I shelved The Underground Railroad in the summer because of the traumatic terrain. I don't breeze past sadism, no matter how fluid the text. God moments, full of grace. Yes, those were there. But so many plot points were punches to the heart. I put the book down. I breathed. I had to decide to pick up the book again.

I did. And shortly after 100 pages, I glimpsed the genius in Whitehead's storytelling and knew I must finish fast. Stay up all night if necessary.

I finished knowing I didn't want to be another person saying "hooray" and "good" and then on to the next read. Why? Because we need to talk about the content. There is nothing "past" about The Underground Railroad. Whitehead could have added several more iterations to his American funnyhouse. He could have kept that floor tilting us to hell via sharecropping, via drugs, via mass incarceration. I finished the novel wondering, with the coming Trump presidency, and his arousal and alignment with white-nationalist forces in America, Russia, and Europe, is there a tilting to come? Just when we were so comfortable - if not materially, at least in the belief that the worst was behind us - could a President Trump allow for such an erosion of democratic norms and laws that the façade we thought unshakeable reality reveals itself to be anything but? Even Oprah had taken a "deep breath" after Trump met with President Obama and tweeted #HopeLives.

I live in New York City. Days after the election, I batted back grief and fear. I imagined us a newly declared open city, waiting for the occupation, an occupation we wouldn't know how to identify, not at first. Maybe Russian infiltration, given Putin's incredible sway over the President-Elect. Or maybe just American law enforcement empowered to try new schemes. To have this fear of waiting. The waiting in Amsterdam in World War II. Not unlike the waiting of the American slaveholder, or the sons of slaveholders, waiting for the raids. I never thought I'd be someone waiting for the barbarians. But these are the fever dreams I hold at bay.

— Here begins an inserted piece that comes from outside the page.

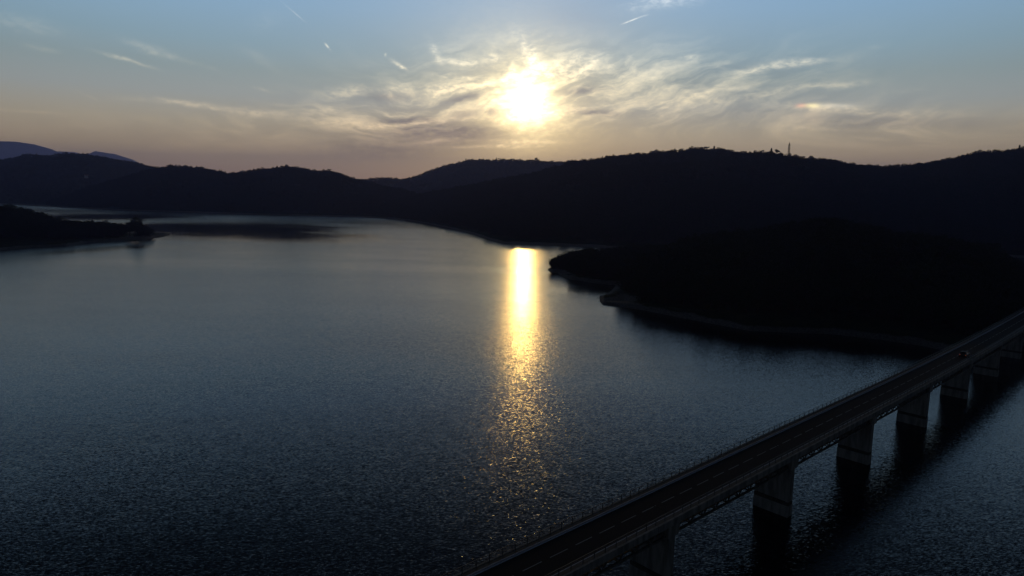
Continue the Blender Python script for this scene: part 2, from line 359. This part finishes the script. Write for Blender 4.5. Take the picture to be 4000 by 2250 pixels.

My hope is alive because there has never been an America like the one we know now. I live in a City filled with millions of people who voted against Trump, people who want fairness, who want our cosmopolitan way of life protected. This is not just a NYC thing: President Obama won the White House by solid margins in popular and electoral votes in 2008 and 2012. In public forums across the country we call out white supremacy in all its loud and latent forms. We call out men's attempts to control women and keep us less than.

I'd like to take comfort in demographics, but it's never just about numbers. As Cora poignantly noted about the enslaved and free Black population in America: "if we say it, we don't say it for anyone to hear...how big we are." Yes, we've always had massive numbers. But we've had those numbers within a system forever shape-shifting to keep us in line. I argue that more than numbers, consciousness matters. Consciousness with enough systemic due process to keep us all from being persecuted.

The Trump ascendancy threatens a new tilting. But in 2017, too many of us live for what is promised in our founding documents and subsequent amendments. We've been fighting generations to manifest these promises. We are not going to let one asterisk presidency tilt the whole country into catastrophe.

Let's move forward like Whitehead, imagining, and manifesting, new states of possibility.